Sacra è la Cenere

Cenere«Solo quel che arde diviene cenere.
Sacra è la cenere.
Tu mi sfiorasti e io divenni cenere.
Il mio io, il mio essere divenne cenere,
consumato da te.
Così dice l’amante e il credente.
Tu mi sfiorasti. Io sono sacro.
Non io ma la mia cenere è sacra».

Ecco la Quaresima nei versi di Pär Lagerkvist. È il tempo che richiama i quarant’anni di Israele nel deserto e guida il credente a prendere conoscenza di sé: non introspezione psicologica ma comprensione della nostra cenere toccata dal fuoco dell’amore di Dio. Nell’attesa di risorgere con Lui. La Quaresima rimanda anche ai quaranta giorni di Cristo nel deserto, giorni di lotta contro il tentatore. Le tre tentazioni di Gesù nel deserto sono le tentazioni dell’uomo di sempre. Potere, avere e apparire: le tentazioni che si ripresentano in mille modi per farci perdere il centro e il senso dell’esistere. Ed è lottando contro questi idoli che il cristiano smette di fare il male e comincia a fare il bene! Non è facile, già il libro del Siracide scrive: «Uomo se vuoi servire il Signore preparati alla tentazione» (2,1).

Ricevere le ceneri significa prendere coscienza che il fuoco dell’amore di Dio brucia il nostro peccato. La Chiesa ci invita in Quaresima a digiunare, a fare l’elemosina e a pregare per curare il nostro mondo relazionale. Digiuno per conoscere i bisogni del mio corpo, ascoltarlo e purificarlo. Faccio elemosina per curare il rapporto con gli altri basato sulla fraternità e la condivisione. Prego per unirmi a Dio e ascoltarlo. La Quaresima è anche il tempo per pensare alla morte e chiederci: chi sei tu o morte? Sai morte dove ti vinciamo? Tenendoci la mano fra noi. L’amore ti vince e ti distrugge, i gesti del quotidiano amore ti umiliano, costruire pace e giustizia sconfiggono la tua strategia di distruzione.

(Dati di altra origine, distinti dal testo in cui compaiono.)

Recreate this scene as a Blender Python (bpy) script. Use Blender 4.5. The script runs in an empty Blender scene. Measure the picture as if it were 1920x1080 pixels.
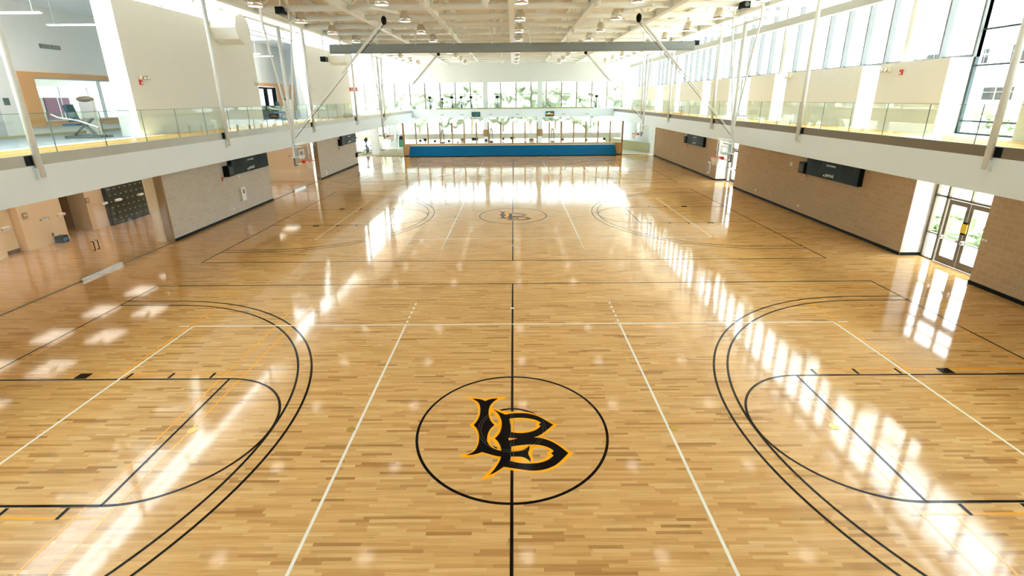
import bpy, bmesh, math, random
from mathutils import Vector, Matrix
SC = bpy.context.scene
COL = SC.collection
PI = math.pi

# ------------------------------------------------------------------ camera
cd = bpy.data.cameras.new('camera'); cam = bpy.data.objects.new('camera', cd); COL.objects.link(cam)
_r = Vector((0.99995757, 0.00258223, -0.00884268)); _u = Vector((0.0076576, 0.30058933, 0.95372292)); _b = Vector((0.00512075, -0.95375017, 0.30055681))
cam.matrix_world = Matrix(((_r.x, _u.x, _b.x, 0.072), (_r.y, _u.y, _b.y, 0.0), (_r.z, _u.z, _b.z, 6.047), (0, 0, 0, 1)))
cd.sensor_width = 36.0; cd.sensor_fit = 'HORIZONTAL'; cd.lens = 903.51 / 1920 * 36.0
cd.shift_y = (469.7 - 540.0) / 1920.0
cd.clip_start = 0.05; cd.clip_end = 600
SC.camera = cam
# ------------------------------------------------------------------ world, sun, exposure
W = bpy.data.worlds.new('sky'); SC.world = W; W.use_nodes = True
nt = W.node_tree; nt.nodes.clear()
wo = nt.nodes.new('ShaderNodeOutputWorld'); bg = nt.nodes.new('ShaderNodeBackground')
# overcast sky: three times brighter overhead than at the horizon
tc = nt.nodes.new('ShaderNodeTexCoord'); sx = nt.nodes.new('ShaderNodeSeparateXYZ'); nt.links.new(tc.outputs['Generated'], sx.inputs[0])
mr = nt.nodes.new('ShaderNodeMapRange'); mr.inputs[1].default_value = 0.0; mr.inputs[2].default_value = 1.0
mr.inputs[3].default_value = 1.7; mr.inputs[4].default_value = 10.0; nt.links.new(sx.outputs[2], mr.inputs[0])
bg.inputs[0].default_value = (0.87, 0.95, 1.0, 1); nt.links.new(mr.outputs[0], bg.inputs[1])
nt.links.new(bg.outputs[0], wo.inputs[0])
sd = bpy.data.lights.new('sun', 'SUN'); sun = bpy.data.objects.new('sun', sd); COL.objects.link(sun)
sd.energy = 13.0; sd.angle = 0.05; sd.color = (0.96, 0.98, 1.0)
sun.rotation_euler = (math.radians(28), 0, math.radians(-15)); sun.location = (0, -10, 40)
SC.view_settings.view_transform = 'Standard'; SC.view_settings.look = 'None'
SC.view_settings.gamma = 1.0; SC.view_settings.use_curve_mapping = False
SC.view_settings.exposure = 1.15
SC.cycles.max_bounces = 9; SC.cycles.diffuse_bounces = 7; SC.cycles.glossy_bounces = 4
SC.cycles.transparent_max_bounces = 20; SC.cycles.transmission_bounces = 4
SC.cycles.caustics_reflective = False; SC.cycles.caustics_refractive = False
SC.cycles.sample_clamp_indirect = 12.0

# ------------------------------------------------------------------ materials
MATS = {}
def mat(name, col, rough=0.5, metal=0.0, coat=0.0, emit=0.0, var=0.0, vscale=3.0, bump=0.0, bscale=40.0, spec=0.5):
    if name in MATS: return MATS[name]
    m = bpy.data.materials.new(name); m.use_nodes = True; n = m.node_tree.nodes; l = m.node_tree.links
    b = n['Principled BSDF']
    b.inputs['Base Color'].default_value = (*col, 1); b.inputs['Roughness'].default_value = rough
    b.inputs['Metallic'].default_value = metal; b.inputs['Coat Weight'].default_value = coat
    b.inputs['Specular IOR Level'].default_value = spec
    if emit:
        b.inputs['Emission Color'].default_value = (*col, 1); b.inputs['Emission Strength'].default_value = emit
    if var or bump:
        g = n.new('ShaderNodeNewGeometry'); t = n.new('ShaderNodeTexNoise'); t.inputs['Scale'].default_value = vscale
        l.new(g.outputs['Position'], t.inputs['Vector'])
        if var:
            mx = n.new('ShaderNodeMix'); mx.data_type = 'RGBA'
            mx.inputs[6].default_value = (*[c * (1 - var) for c in col], 1)
            mx.inputs[7].default_value = (*[min(1, c * (1 + var)) for c in col], 1)
            l.new(t.outputs['Fac'], mx.inputs[0]); l.new(mx.outputs[2], b.inputs['Base Color'])
        if bump:
            t2 = n.new('ShaderNodeTexNoise'); t2.inputs['Scale'].default_value = bscale
            l.new(g.outputs['Position'], t2.inputs['Vector'])
            bp = n.new('ShaderNodeBump'); bp.inputs['Strength'].default_value = bump; bp.inputs['Distance'].default_value = 0.01
            l.new(t2.outputs['Fac'], bp.inputs['Height']); l.new(bp.outputs[0], b.inputs['Normal'])
    MATS[name] = m; return m

def mnode(n, l, op, a, b=None):
    x = n.new('ShaderNodeMath'); x.operation = op
    for i, v in enumerate((a, b)):
        if v is None: continue
        if isinstance(v, (int, float)): x.inputs[i].default_value = v
        else: l.new(v, x.inputs[i])
    return x.outputs[0]

def floor_material():
    m = bpy.data.materials.new('maple_floor'); m.use_nodes = True; n = m.node_tree.nodes; l = m.node_tree.links
    b = n['Principled BSDF']
    g = n.new('ShaderNodeNewGeometry'); s = n.new('ShaderNodeSeparateXYZ'); l.new(g.outputs['Position'], s.inputs[0])
    row = mnode(n, l, 'FLOOR', mnode(n, l, 'DIVIDE', s.outputs[1], 0.0572))
    wr = n.new('ShaderNodeTexWhiteNoise'); wr.noise_dimensions = '1D'; l.new(row, wr.inputs['W'])
    sh = mnode(n, l, 'MULTIPLY', wr.outputs['Value'], 31.7)
    ln = mnode(n, l, 'ADD', mnode(n, l, 'MULTIPLY', wr.outputs['Value'], 0.5), 0.42)
    pc = mnode(n, l, 'FLOOR', mnode(n, l, 'ADD', mnode(n, l, 'DIVIDE', s.outputs[0], ln), sh))
    cb = n.new('ShaderNodeCombineXYZ'); l.new(row, cb.inputs[0]); l.new(pc, cb.inputs[1])
    wn = n.new('ShaderNodeTexWhiteNoise'); wn.noise_dimensions = '2D'; l.new(cb.outputs[0], wn.inputs['Vector'])
    rp = n.new('ShaderNodeValToRGB'); cr = rp.color_ramp
    cr.elements[0].position = 0.0; cr.elements[0].color = (0.36, 0.185, 0.06, 1)
    cr.elements[1].position = 1.0; cr.elements[1].color = (0.69, 0.45, 0.20, 1)
    for p_, c_ in ((0.05, (0.43, 0.235, 0.08, 1)), (0.12, (0.54, 0.305, 0.105, 1)), (0.5, (0.61, 0.365, 0.135, 1)), (0.85, (0.65, 0.40, 0.16, 1))):
        e = cr.elements.new(p_); e.color = c_
    l.new(wn.outputs['Value'], rp.inputs[0])
    # streaky grain along the boards
    mp = n.new('ShaderNodeMapping'); mp.inputs['Scale'].default_value = (1.6, 55, 1); l.new(g.outputs['Position'], mp.inputs[0])
    gn = n.new('ShaderNodeTexNoise'); gn.inputs['Scale'].default_value = 1.0; gn.inputs['Detail'].default_value = 3; l.new(mp.outputs[0], gn.inputs['Vector'])
    gr = n.new('ShaderNodeMapRange'); gr.inputs[1].default_value = 0.3; gr.inputs[2].default_value = 0.7; gr.inputs[3].default_value = 0.84; gr.inputs[4].default_value = 1.1
    l.new(gn.outputs['Fac'], gr.inputs[0])
    mx = n.new('ShaderNodeMix'); mx.data_type = 'RGBA'; mx.blend_type = 'MULTIPLY'; mx.inputs[0].default_value = 1
    l.new(rp.outputs[0], mx.inputs[6])
    cg = n.new('ShaderNodeCombineColor'); [l.new(gr.outputs[0], cg.inputs[i]) for i in range(3)]
    l.new(cg.outputs[0], mx.inputs[7]); l.new(mx.outputs[2], b.inputs['Base Color'])
    b.inputs['Roughness'].default_value = 0.075; b.inputs['IOR'].default_value = 1.54
    mp2 = n.new('ShaderNodeMapping'); mp2.inputs['Scale'].default_value = (0.8, 6.0, 1); l.new(g.outputs['Position'], mp2.inputs[0])
    bn = n.new('ShaderNodeTexNoise'); bn.inputs['Scale'].default_value = 1.2; l.new(mp2.outputs[0], bn.inputs['Vector'])
    bp = n.new('ShaderNodeBump'); bp.inputs['Strength'].default_value = 0.10; bp.inputs['Distance'].default_value = 0.003
    l.new(bn.outputs['Fac'], bp.inputs['Height']); l.new(bp.outputs[0], b.inputs['Normal'])
    return m

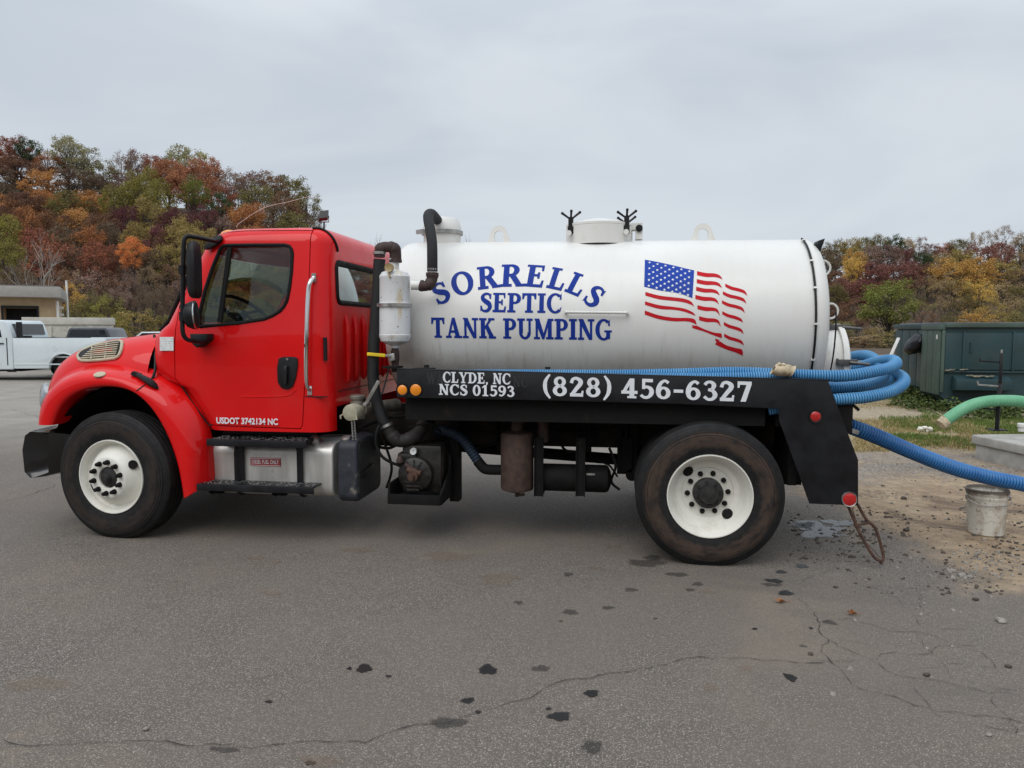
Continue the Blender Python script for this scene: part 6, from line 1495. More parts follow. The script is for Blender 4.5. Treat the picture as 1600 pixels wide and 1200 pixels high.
mb = MB(); db_(.06, LX, -.03, .02, .80, .835, mb); part(mb, 'side_ledge', GRN, DMP, bevel=.004)
mb = MB(); p = [(-.02, .74), (-.28, .66), (-.28, .46), (-.02, .42)]
mb.prism([C1+da*.22+db*b+Vector((0, 0, z)) for b, z in p], [C1+da*1.22+db*b+Vector((0, 0, z)) for b, z in p]); part(mb, 'lift_pocket', GRN, DMP, bevel=.006)
mb = MB(); mb.tube([C1+da*.53+db*-.02+Vector((0, 0, 1.22)), C1+da*.53+db*-.06+Vector((0, 0, 1.22)), C1+da*.53+db*-.06+Vector((0, 0, 1.4)), C1+da*.53+db*-.02+Vector((0, 0, 1.4))], .014, 6); part(mb, 'handle', GRN, DMP)
mb = MB(); q = C1+da*-.05+db*.12+Vector((0, 0, 1.52)); mb.obox(q, da*.004, db*.03, (0, 0, .045)); part(mb, 'label', WHITEP, DMP)
mb = MB(); r = random.Random(2)
for (a0, b_, z_) in ((.12, -.04, .80), (.2, -.04, .81), (.42, -.05, .82), (.5, -.15, .70), (.6, -.18, .69), (.72, -.14, .70), (.85, -.16, .69), (.4, .05, ZTp+.06), (.95, .0, ZTp+.05)):
    for k in range(6): 
        q = C1+da*(a0+r.uniform(-.06, .06))+db*(b_+r.uniform(-.03, .03))+Vector((0, 0, z_+.035+r.uniform(0, .02))); mb.obox(q, (r.uniform(.01, .03), r.uniform(-.02, .02), 0), (r.uniform(-.01, .01), .02, 0), (0, 0, .006))
o = mb.build('leaf_litter', pm('leaf_litter_mat', (.30, .27, .20), .9), DMP); o['kind'] = 'stuff'
# trash bag bulging from the end opening
q = C1.lerp(C2, .44)-da*.04+Vector((0, 0, 1.36)); mb = MB(); mb.ball((0, 0, 0), 1, 26); V = []
for v in mb.v:
    d = v.normalized(); k = 1+.16*mnoise.noise(d*2.3)+.07*abs(mnoise.noise(d*7)); s_ = Vector((d.x*.22*k, d.y*.34*k, d.z*.21*k)); s_.z -= .12*max(0, -d.x)+.05*d.y; V.append(q+s_)
mb.v = V; o = mb.build('trash_bag', pm('bin_bag_mat', (.004, .004, .006), .32, var=.2, bump=.9, bs=22, spec=.3), ang=60); tag(o, 'black plastic trash bag bulging out of the dumpster end', 'trash bag')

# ================================================================== GRASS AND WEEDS
def blade_mat(name, c1, c2):
    t = NT(name); g = t.n('ShaderNodeNewGeometry'); c = t.mix(g.outputs['Random Per Island'], c1, c2); t.bsdf(c, .6, spec=.25); return t.mat
def grass(name, mat, areas, hmin, hmax, wd, seed, label, dens=-.05):
    r = random.Random(seed); mb = MB()
    for (x0, x1, y0, y1, n) in areas:
        for _ in range(n):
            px, py = r.uniform(x0, x1), r.uniform(y0, y1); c = gz(px, py)
            if mnoise.noise(Vector((c.x*.9, c.y*.9, seed))) < dens+r.uniform(-.25, .25): continue
            for q in range(3):
                b = c+Vector((r.uniform(-.04, .04), r.uniform(-.06, .06), 0)); a = r.uniform(0, 6.28); h_ = r.uniform(hmin, hmax); w2 = wd*r.uniform(.6, 1.2); d = Vector((math.cos(a), math.sin(a), 0)); ln = Vector((r.uniform(-1, 1), r.uniform(-1, 1), 0))*h_*.6
                mb.add([b-d*w2, b+d*w2, b+d*w2*.6+ln*.4+Vector((0, 0, h_*.6)), b-d*w2*.6+ln*.4+Vector((0, 0, h_*.6)), b+ln+Vector((0, 0, h_))], [(0, 1, 2, 3), (3, 2, 4)])
    o = mb.build(name, mat, ang=0, fix=False); return tag(o, label, 'grass', kind='stuff')
GRA = blade_mat('grass_mat', (.06, .115, .02), (.17, .21, .045)); STRAW = blade_mat('straw_mat', (.24, .18, .075), (.42, .33, .16))
grass('grass', GRA, [(1375,1610,652,690,7500), (1440,1610,640,662,1800), (1500,1610,690,702,400), (1340,1440,612,630,1500), (1430,1510,688,698,260)], .025, .07, .006, 11, 'short green grass between the dirt track and the concrete pad')
grass('grass', STRAW, [(1335,1520,655,706,3600), (1500,1610,668,690,700), (1335,1600,630,640,500)], .02, .06, .006, 12, 'dry straw coloured grass beside the gravel', -.2)
def leafy(name, spots, mat, label, seed):
    r = random.Random(seed); mb = MB()
    for (px, py, h_, rad, n) in spots:
        c = gz(px, py)
        for k in range(n):
            a, q = r.uniform(0, 6.28), rad*math.sqrt(r.random()); z = h_*(1-(q/rad)**2*.7)*r.uniform(.25, 1); p = c+Vector((q*math.cos(a), q*math.sin(a), z)); s = r.uniform(.02, .05)
            u = Vector((r.gauss(0, 1), r.gauss(0, 1), r.gauss(0, .5))).normalized(); v = u.cross(Vector((r.gauss(0, 1), r.gauss(0, 1), r.gauss(0, 1)))).normalized()
            mb.add([p-u*s, p+v*s*.55, p+u*s, p-v*s*.55], [(0, 1, 2, 3)])
    o = mb.build(name, mat, ang=0, fix=False); return tag(o, label, 'weeds', kind='stuff')
WEED = blade_mat('weed_mat', (.03, .055, .015), (.10, .13, .03))
leafy('weeds', [(1408,622,.42,.5,420),(1425,626,.36,.45,380),(1440,630,.5,.5,520),(1456,634,.55,.45,520),(1470,638,.45,.4,380),(1418,636,.25,.4,260),(1448,642,.25,.4,260),(1395,620,.3,.4,260),(1485,645,.35,.35,240),(1360,618,.25,.5,200),(1380,616,.3,.5,260),(1545,652,.3,.5,300),(1580,650,.35,.5,360),(1520,655,.25,.35,200),(1600,654,.4,.5,300)], WEED, 'leafy green weeds growing at the foot of the dumpster', 21)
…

In realtà tu fai morire chi vive facendo il male ed è malvagio. Quelli sono morti che camminano senza rendersi conto che li hai conquistati e già vinti: chi uccide, gli usurai che distruggono famiglie, quelli che si arricchiscono sugli altri, chi non vuole ridistribuire le ricchezze, chi non si commuove quando i suoi vicini stanno male. Ma quelli che amano ti hanno già sconfitto, contro loro non puoi nulla. È questa la forza della croce.

Ogni ricordo è presenza! Non muore nessuno nel cuore. Lo vediamo dovunque, nelle nostre famiglie come nella storia profonda del mondo: chi ha avuto il cuore più limpido ha indicato la strada, chi ha molto pianto ha permesso di vedere più lontano, chi è stato più misericordioso ha aiutato tutti a ricominciare. Ne era convinto anche Giobbe che provato dal dolore esclamava: «Io so che il mio redentore è vivo e che, ultimo, si ergerà sulla polvere! Dopo che questa mia pelle sarà distrutta, senza la mia carne, vedrò Dio. Io lo vedrò, io stesso, e i miei occhi lo contempleranno non da straniero» (19,25-27).

Vivere la Quaresima nella sua profondità significa sentire nel cuore che la morte non può distruggere il corpo che vive sotto la carne. Quello appartiene a Dio.